---- DATA BLOCK

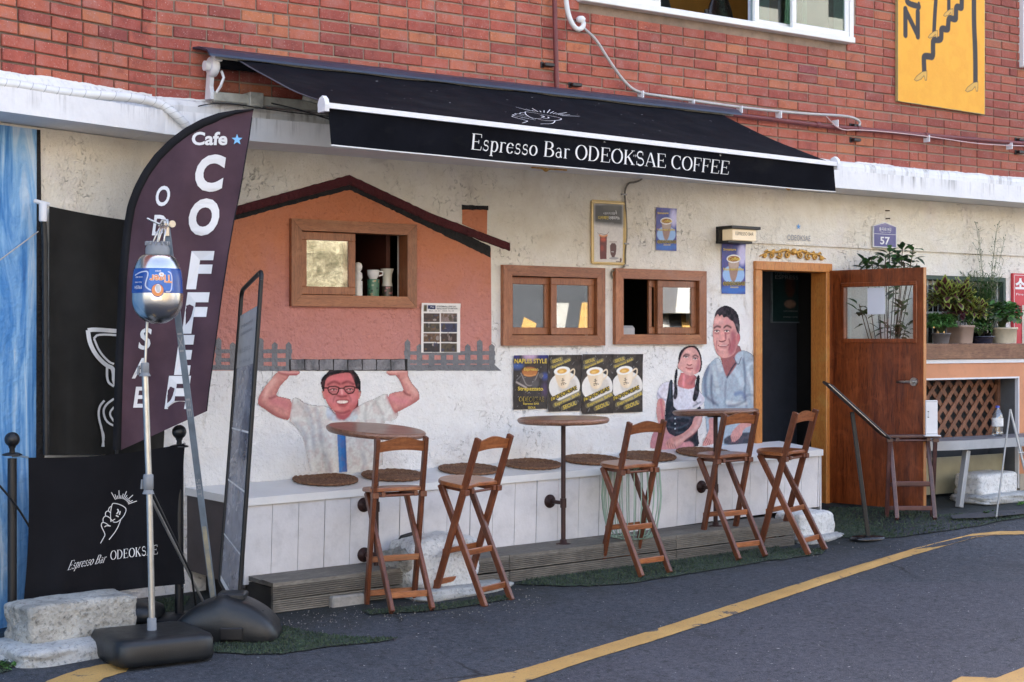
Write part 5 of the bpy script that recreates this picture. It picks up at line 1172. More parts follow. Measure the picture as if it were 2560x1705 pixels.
# ---- serif alphabet drawn as strokes (thick uprights, thin bars, bracketed feet)
def arc(cx, cy, rx, ry, a0, a1, n=18): return [(cx+rx*math.cos(math.radians(a0+(a1-a0)*k/n)), cy+ry*math.sin(math.radians(a0+(a1-a0)*k/n))) for k in range(n+1)]
TK, TN = .115, .035
def stem(x, y0, y1, s0=1, s1=1, w=TK):
    out = [([(x, y0), (x, y1)], w)]
    if s0: out.append(([(x-.11, y0+.014), (x+.11, y0+.014)], .028))
    if s1: out.append(([(x-.11, y1-.014), (x+.11, y1-.014)], .028))
    return out
GL = {
 'E': (stem(.14, 0, 1)+[([(.14, .982), (.6, .982)], .036), ([(.14, .018), (.62, .018)], .036), ([(.14, .51), (.46, .51)], .036), ([(.6, .99), (.615, .78)], .034), ([(.62, .01), (.65, .24)], .034), ([(.46, .4), (.46, .62)], .034)], .70),
 'B': (stem(.14, 0, 1)+[(arc(.32, .76, .22, .225, 90, -90), 0), ([(.14, .984), (.34, .984)], .034), ([(.14, .525), (.36, .525)], .034), (arc(.34, .27, .26, .255, 90, -90), 0), ([(.14, .016), (.36, .016)], .034)], .70),
 'O': ([(arc(.40, .5, .34, .485, 0, 360, 40), 0)], .80),
 'D': (stem(.14, 0, 1)+[(arc(.3, .5, .38, .482, 90, -90, 26), 0), ([(.14, .982), (.32, .982)], .034), ([(.14, .018), (.32, .018)], .034)], .80),
 'K': (stem(.14, 0, 1)+[([(.62, .97), (.2, .45)], .045), ([(.3, .57), (.64, .02)], .115), ([(.5, .984), (.74, .984)], .028), ([(.5, .014), (.78, .014)], .028)], .80),
 'S': ([(arc(.3, .745, .2, .235, 55, 270, 20)+arc(.3, .27, .225, .25, 90, -140, 22), .085), ([(.46, .97), (.475, .74)], .034), ([(.07, .03), (.06, .28)], .034)], .60),
 'A': ([([(.07, .02), (.36, .99)], .04), ([(.38, .97), (.66, .02)], .115), ([(.17, .32), (.54, .32)], .036), ([(-.03, .014), (.19, .014)], .028), ([(.52, .014), (.79, .014)], .028)], .76),
 'C': ([(arc(.42, .5, .35, .485, 48, 312, 30), 0), ([(.655, .97), (.675, .68)], .034), ([(.655, .03), (.66, .2)], .03)], .76),
 'F': (stem(.14, 0, 1)+[([(.14, .982), (.58, .982)], .036), ([(.14, .49), (.45, .49)], .036), ([(.58, .99), (.6, .76)], .034), ([(.45, .38), (.45, .6)], .034)], .64),
 's': ([(arc(.2, .49, .125, .15, 60, 270, 14)+arc(.2, .185, .145, .165, 90, -140, 16), .065), ([(.3, .65), (.31, .5)], .03), ([(.05, .02), (.045, .18)], .03)], .41),
 'p': (stem(.12, -.28, .64, 1, 0, .1)+[([(.02, .63), (.12, .64)], .03), (arc(.27, .325, .185, .32, 130, -130, 22), 0)], .54),
 'r': (stem(.12, 0, .64, 1, 0, .1)+[([(.02, .63), (.12, .64)], .03), (arc(.27, .48, .15, .16, 170, 60, 8), .04), ([(.33, .62), (.36, .58)], .075)], .40),
 'e': ([(arc(.24, .325, .185, .32, -35, -330, 26), 0), ([(.07, .36), (.42, .36)], .032)], .47),
 'o': ([(arc(.26, .325, .205, .32, 0, 360, 30), 0)], .53),
 'a': ([([(.345, .45), (.345, .1), (.42, .03)], .09), (arc(.21, .47, .135, .17, 0, 150, 10), .04), (arc(.2, .19, .145, .175, 60, 330, 16), .055), ([(.2, .36), (.345, .38)], .03)], .49),
 ' ': ([], .28)}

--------

## SET PROBLEM
Repeat the data exactly, without the pictures.

## RESULT
Write part 5 of the bpy script that recreates this picture. It picks up at line 1172. More parts follow. Measure the picture as if it were 2560x1705 pixels.
# ---- serif alphabet drawn as strokes (thick uprights, thin bars, bracketed feet)
def arc(cx, cy, rx, ry, a0, a1, n=18): return [(cx+rx*math.cos(math.radians(a0+(a1-a0)*k/n)), cy+ry*math.sin(math.radians(a0+(a1-a0)*k/n))) for k in range(n+1)]
TK, TN = .115, .035
def stem(x, y0, y1, s0=1, s1=1, w=TK):
    out = [([(x, y0), (x, y1)], w)]
    if s0: out.append(([(x-.11, y0+.014), (x+.11, y0+.014)], .028))
    if s1: out.append(([(x-.11, y1-.014), (x+.11, y1-.014)], .028))
    return out
GL = {
 'E': (stem(.14, 0, 1)+[([(.14, .982), (.6, .982)], .036), ([(.14, .018), (.62, .018)], .036), ([(.14, .51), (.46, .51)], .036), ([(.6, .99), (.615, .78)], .034), ([(.62, .01), (.65, .24)], .034), ([(.46, .4), (.46, .62)], .034)], .70),
 'B': (stem(.14, 0, 1)+[(arc(.32, .76, .22, .225, 90, -90), 0), ([(.14, .984), (.34, .984)], .034), ([(.14, .525), (.36, .525)], .034), (arc(.34, .27, .26, .255, 90, -90), 0), ([(.14, .016), (.36, .016)], .034)], .70),
 'O': ([(arc(.40, .5, .34, .485, 0, 360, 40), 0)], .80),
 'D': (stem(.14, 0, 1)+[(arc(.3, .5, .38, .482, 90, -90, 26), 0), ([(.14, .982), (.32, .982)], .034), ([(.14, .018), (.32, .018)], .034)], .80),
 'K': (stem(.14, 0, 1)+[([(.62, .97), (.2, .45)], .045), ([(.3, .57), (.64, .02)], .115), ([(.5, .984), (.74, .984)], .028), ([(.5, .014), (.78, .014)], .028)], .80),
 'S': ([(arc(.3, .745, .2, .235, 55, 270, 20)+arc(.3, .27, .225, .25, 90, -140, 22), .085), ([(.46, .97), (.475, .74)], .034), ([(.07, .03), (.06, .28)], .034)], .60),
 'A': ([([(.07, .02), (.36, .99)], .04), ([(.38, .97), (.66, .02)], .115), ([(.17, .32), (.54, .32)], .036), ([(-.03, .014), (.19, .014)], .028), ([(.52, .014), (.79, .014)], .028)], .76),
 'C': ([(arc(.42, .5, .35, .485, 48, 312, 30), 0), ([(.655, .97), (.675, .68)], .034), ([(.655, .03), (.66, .2)], .03)], .76),
 'F': (stem(.14, 0, 1)+[([(.14, .982), (.58, .982)], .036), ([(.14, .49), (.45, .49)], .036), ([(.58, .99), (.6, .76)], .034), ([(.45, .38), (.45, .6)], .034)], .64),
 's': ([(arc(.2, .49, .125, .15, 60, 270, 14)+arc(.2, .185, .145, .165, 90, -140, 16), .065), ([(.3, .65), (.31, .5)], .03), ([(.05, .02), (.045, .18)], .03)], .41),
 'p': (stem(.12, -.28, .64, 1, 0, .1)+[([(.02, .63), (.12, .64)], .03), (arc(.27, .325, .185, .32, 130, -130, 22), 0)], .54),
 'r': (stem(.12, 0, .64, 1, 0, .1)+[([(.02, .63), (.12, .64)], .03), (arc(.27, .48, .15, .16, 170, 60, 8), .04), ([(.33, .62), (.36, .58)], .075)], .40),
 'e': ([(arc(.24, .325, .185, .32, -35, -330, 26), 0), ([(.07, .36), (.42, .36)], .032)], .47),
 'o': ([(arc(.26, .325, .205, .32, 0, 360, 30), 0)], .53),
 'a': ([([(.345, .45), (.345, .1), (.42, .03)], .09), (arc(.21, .47, .135, .17, 0, 150, 10), .04), (arc(.2, .19, .145, .175, 60, 330, 16), .055), ([(.2, .36), (.345, .38)], .03)], .49),
 ' ': ([], .28)}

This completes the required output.